▶ [Stated task] Repeat the listing word for word. No pictures belong in the copy.

<<<<

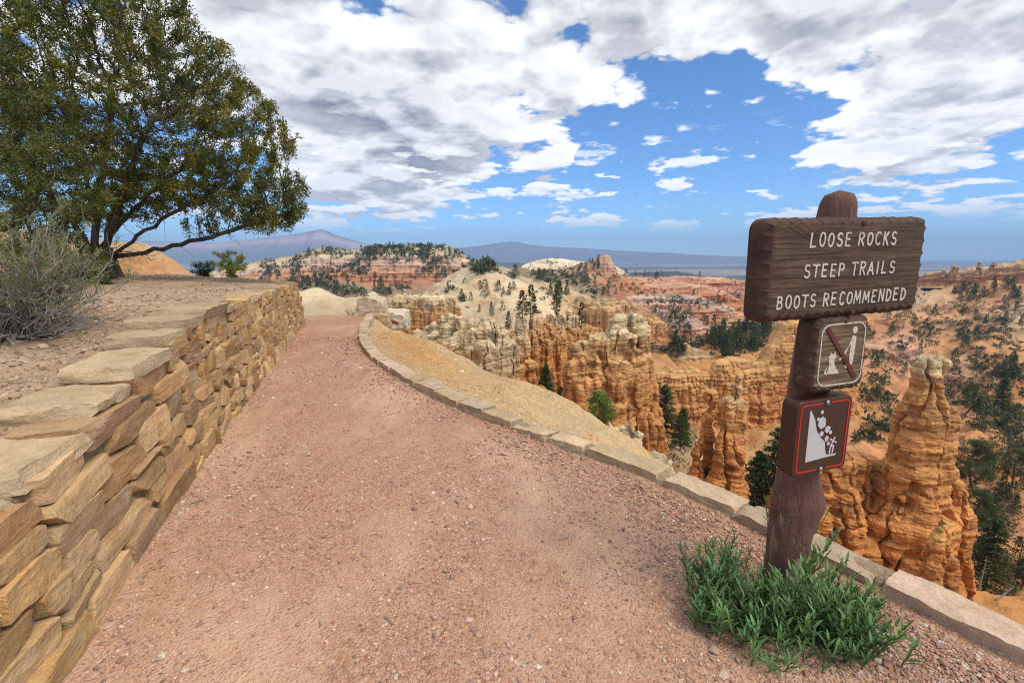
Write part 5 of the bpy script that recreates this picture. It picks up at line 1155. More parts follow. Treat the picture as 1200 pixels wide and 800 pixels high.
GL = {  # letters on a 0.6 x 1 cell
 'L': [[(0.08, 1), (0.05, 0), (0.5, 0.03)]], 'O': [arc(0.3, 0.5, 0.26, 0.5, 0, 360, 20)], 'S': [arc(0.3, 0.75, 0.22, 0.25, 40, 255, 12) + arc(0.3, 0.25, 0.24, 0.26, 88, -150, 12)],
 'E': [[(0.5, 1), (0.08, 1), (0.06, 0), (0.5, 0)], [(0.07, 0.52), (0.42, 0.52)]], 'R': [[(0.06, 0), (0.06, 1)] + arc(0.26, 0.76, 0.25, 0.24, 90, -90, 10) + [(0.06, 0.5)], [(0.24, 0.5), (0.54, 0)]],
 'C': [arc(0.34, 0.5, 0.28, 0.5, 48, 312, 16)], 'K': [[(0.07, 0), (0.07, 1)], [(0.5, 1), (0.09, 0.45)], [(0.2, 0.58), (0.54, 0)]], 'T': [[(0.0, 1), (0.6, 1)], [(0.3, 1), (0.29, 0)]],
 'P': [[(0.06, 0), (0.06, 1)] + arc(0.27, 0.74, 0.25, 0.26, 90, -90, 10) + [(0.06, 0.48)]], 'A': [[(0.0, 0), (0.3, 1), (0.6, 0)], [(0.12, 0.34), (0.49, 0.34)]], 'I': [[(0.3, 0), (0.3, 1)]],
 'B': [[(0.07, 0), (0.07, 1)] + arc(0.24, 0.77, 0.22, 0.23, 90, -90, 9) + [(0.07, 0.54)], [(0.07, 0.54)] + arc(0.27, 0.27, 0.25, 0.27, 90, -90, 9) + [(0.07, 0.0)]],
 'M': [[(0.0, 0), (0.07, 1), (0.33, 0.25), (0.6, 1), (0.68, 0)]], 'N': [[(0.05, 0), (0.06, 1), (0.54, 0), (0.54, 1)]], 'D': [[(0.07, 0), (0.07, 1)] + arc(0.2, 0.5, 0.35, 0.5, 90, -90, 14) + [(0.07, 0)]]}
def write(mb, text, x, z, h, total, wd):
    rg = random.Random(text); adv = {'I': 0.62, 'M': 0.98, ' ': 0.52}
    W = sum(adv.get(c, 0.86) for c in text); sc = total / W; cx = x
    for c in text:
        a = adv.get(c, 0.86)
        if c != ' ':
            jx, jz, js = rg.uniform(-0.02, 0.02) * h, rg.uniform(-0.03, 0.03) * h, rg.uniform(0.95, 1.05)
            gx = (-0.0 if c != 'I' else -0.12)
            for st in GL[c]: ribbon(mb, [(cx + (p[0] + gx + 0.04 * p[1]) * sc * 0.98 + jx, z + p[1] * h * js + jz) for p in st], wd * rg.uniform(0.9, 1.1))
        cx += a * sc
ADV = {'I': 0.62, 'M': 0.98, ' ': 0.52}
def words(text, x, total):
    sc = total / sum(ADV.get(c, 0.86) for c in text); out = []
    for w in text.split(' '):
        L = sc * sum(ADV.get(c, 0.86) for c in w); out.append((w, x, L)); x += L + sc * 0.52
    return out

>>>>

▶ [The output]
Write part 5 of the bpy script that recreates this picture. It picks up at line 1155. More parts follow. Treat the picture as 1200 pixels wide and 800 pixels high.
GL = {  # letters on a 0.6 x 1 cell
 'L': [[(0.08, 1), (0.05, 0), (0.5, 0.03)]], 'O': [arc(0.3, 0.5, 0.26, 0.5, 0, 360, 20)], 'S': [arc(0.3, 0.75, 0.22, 0.25, 40, 255, 12) + arc(0.3, 0.25, 0.24, 0.26, 88, -150, 12)],
 'E': [[(0.5, 1), (0.08, 1), (0.06, 0), (0.5, 0)], [(0.07, 0.52), (0.42, 0.52)]], 'R': [[(0.06, 0), (0.06, 1)] + arc(0.26, 0.76, 0.25, 0.24, 90, -90, 10) + [(0.06, 0.5)], [(0.24, 0.5), (0.54, 0)]],
 'C': [arc(0.34, 0.5, 0.28, 0.5, 48, 312, 16)], 'K': [[(0.07, 0), (0.07, 1)], [(0.5, 1), (0.09, 0.45)], [(0.2, 0.58), (0.54, 0)]], 'T': [[(0.0, 1), (0.6, 1)], [(0.3, 1), (0.29, 0)]],
 'P': [[(0.06, 0), (0.06, 1)] + arc(0.27, 0.74, 0.25, 0.26, 90, -90, 10) + [(0.06, 0.48)]], 'A': [[(0.0, 0), (0.3, 1), (0.6, 0)], [(0.12, 0.34), (0.49, 0.34)]], 'I': [[(0.3, 0), (0.3, 1)]],
 'B': [[(0.07, 0), (0.07, 1)] + arc(0.24, 0.77, 0.22, 0.23, 90, -90, 9) + [(0.07, 0.54)], [(0.07, 0.54)] + arc(0.27, 0.27, 0.25, 0.27, 90, -90, 9) + [(0.07, 0.0)]],
 'M': [[(0.0, 0), (0.07, 1), (0.33, 0.25), (0.6, 1), (0.68, 0)]], 'N': [[(0.05, 0), (0.06, 1), (0.54, 0), (0.54, 1)]], 'D': [[(0.07, 0), (0.07, 1)] + arc(0.2, 0.5, 0.35, 0.5, 90, -90, 14) + [(0.07, 0)]]}
def write(mb, text, x, z, h, total, wd):
    rg = random.Random(text); adv = {'I': 0.62, 'M': 0.98, ' ': 0.52}
    W = sum(adv.get(c, 0.86) for c in text); sc = total / W; cx = x
    for c in text:
        a = adv.get(c, 0.86)
        if c != ' ':
            jx, jz, js = rg.uniform(-0.02, 0.02) * h, rg.uniform(-0.03, 0.03) * h, rg.uniform(0.95, 1.05)
            gx = (-0.0 if c != 'I' else -0.12)
            for st in GL[c]: ribbon(mb, [(cx + (p[0] + gx + 0.04 * p[1]) * sc * 0.98 + jx, z + p[1] * h * js + jz) for p in st], wd * rg.uniform(0.9, 1.1))
        cx += a * sc
ADV = {'I': 0.62, 'M': 0.98, ' ': 0.52}
def words(text, x, total):
    sc = total / sum(ADV.get(c, 0.86) for c in text); out = []
    for w in text.split(' '):
        L = sc * sum(ADV.get(c, 0.86) for c in w); out.append((w, x, L)); x += L + sc * 0.52
    return out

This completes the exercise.